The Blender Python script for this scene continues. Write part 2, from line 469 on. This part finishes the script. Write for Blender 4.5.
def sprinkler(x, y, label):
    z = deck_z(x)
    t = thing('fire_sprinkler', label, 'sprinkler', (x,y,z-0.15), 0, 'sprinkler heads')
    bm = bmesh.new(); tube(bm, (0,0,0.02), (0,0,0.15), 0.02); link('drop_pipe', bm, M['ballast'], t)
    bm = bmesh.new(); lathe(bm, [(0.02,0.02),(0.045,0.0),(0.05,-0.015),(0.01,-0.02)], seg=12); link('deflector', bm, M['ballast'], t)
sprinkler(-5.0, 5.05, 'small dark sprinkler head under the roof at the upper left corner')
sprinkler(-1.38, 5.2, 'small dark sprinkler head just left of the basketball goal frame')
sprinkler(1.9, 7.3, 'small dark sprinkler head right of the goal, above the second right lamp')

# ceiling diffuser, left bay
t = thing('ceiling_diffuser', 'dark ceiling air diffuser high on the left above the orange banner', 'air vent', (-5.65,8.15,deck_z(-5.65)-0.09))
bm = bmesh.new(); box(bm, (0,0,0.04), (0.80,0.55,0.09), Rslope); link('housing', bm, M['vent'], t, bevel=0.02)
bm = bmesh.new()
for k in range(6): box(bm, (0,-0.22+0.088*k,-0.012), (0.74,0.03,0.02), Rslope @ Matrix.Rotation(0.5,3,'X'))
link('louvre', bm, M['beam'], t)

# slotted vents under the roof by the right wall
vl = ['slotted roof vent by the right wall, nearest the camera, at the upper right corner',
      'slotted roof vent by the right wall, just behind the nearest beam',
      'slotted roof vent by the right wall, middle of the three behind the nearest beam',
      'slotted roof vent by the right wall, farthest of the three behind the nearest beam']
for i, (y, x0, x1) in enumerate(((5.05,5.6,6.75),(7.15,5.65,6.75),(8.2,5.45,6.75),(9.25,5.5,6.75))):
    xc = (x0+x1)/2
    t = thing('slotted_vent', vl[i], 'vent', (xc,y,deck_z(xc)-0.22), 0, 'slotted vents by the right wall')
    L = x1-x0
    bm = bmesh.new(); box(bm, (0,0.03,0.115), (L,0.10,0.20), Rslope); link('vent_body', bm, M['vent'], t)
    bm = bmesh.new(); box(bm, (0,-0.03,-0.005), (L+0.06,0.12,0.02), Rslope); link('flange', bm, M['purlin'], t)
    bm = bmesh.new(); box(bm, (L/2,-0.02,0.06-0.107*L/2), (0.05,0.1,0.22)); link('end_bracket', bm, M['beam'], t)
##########
YOUR GOAL: Write out every line exactly as it stands.

WRITTEN RESPONSE:
The Blender Python script for this scene continues. Write part 2, from line 469 on. This part finishes the script. Write for Blender 4.5.
def sprinkler(x, y, label):
    z = deck_z(x)
    t = thing('fire_sprinkler', label, 'sprinkler', (x,y,z-0.15), 0, 'sprinkler heads')
    bm = bmesh.new(); tube(bm, (0,0,0.02), (0,0,0.15), 0.02); link('drop_pipe', bm, M['ballast'], t)
    bm = bmesh.new(); lathe(bm, [(0.02,0.02),(0.045,0.0),(0.05,-0.015),(0.01,-0.02)], seg=12); link('deflector', bm, M['ballast'], t)
sprinkler(-5.0, 5.05, 'small dark sprinkler head under the roof at the upper left corner')
sprinkler(-1.38, 5.2, 'small dark sprinkler head just left of the basketball goal frame')
sprinkler(1.9, 7.3, 'small dark sprinkler head right of the goal, above the second right lamp')

# ceiling diffuser, left bay
t = thing('ceiling_diffuser', 'dark ceiling air diffuser high on the left above the orange banner', 'air vent', (-5.65,8.15,deck_z(-5.65)-0.09))
bm = bmesh.new(); box(bm, (0,0,0.04), (0.80,0.55,0.09), Rslope); link('housing', bm, M['vent'], t, bevel=0.02)
bm = bmesh.new()
for k in range(6): box(bm, (0,-0.22+0.088*k,-0.012), (0.74,0.03,0.02), Rslope @ Matrix.Rotation(0.5,3,'X'))
link('louvre', bm, M['beam'], t)

# slotted vents under the roof by the right wall
vl = ['slotted roof vent by the right wall, nearest the camera, at the upper right corner',
      'slotted roof vent by the right wall, just behind the nearest beam',
      'slotted roof vent by the right wall, middle of the three behind the nearest beam',
      'slotted roof vent by the right wall, farthest of the three behind the nearest beam']
for i, (y, x0, x1) in enumerate(((5.05,5.6,6.75),(7.15,5.65,6.75),(8.2,5.45,6.75),(9.25,5.5,6.75))):
    xc = (x0+x1)/2
    t = thing('slotted_vent', vl[i], 'vent', (xc,y,deck_z(xc)-0.22), 0, 'slotted vents by the right wall')
    L = x1-x0
    bm = bmesh.new(); box(bm, (0,0.03,0.115), (L,0.10,0.20), Rslope); link('vent_body', bm, M['vent'], t)
    bm = bmesh.new(); box(bm, (0,-0.03,-0.005), (L+0.06,0.12,0.02), Rslope); link('flange', bm, M['purlin'], t)
    bm = bmesh.new(); box(bm, (L/2,-0.02,0.06-0.107*L/2), (0.05,0.1,0.22)); link('end_bracket', bm, M['beam'], t)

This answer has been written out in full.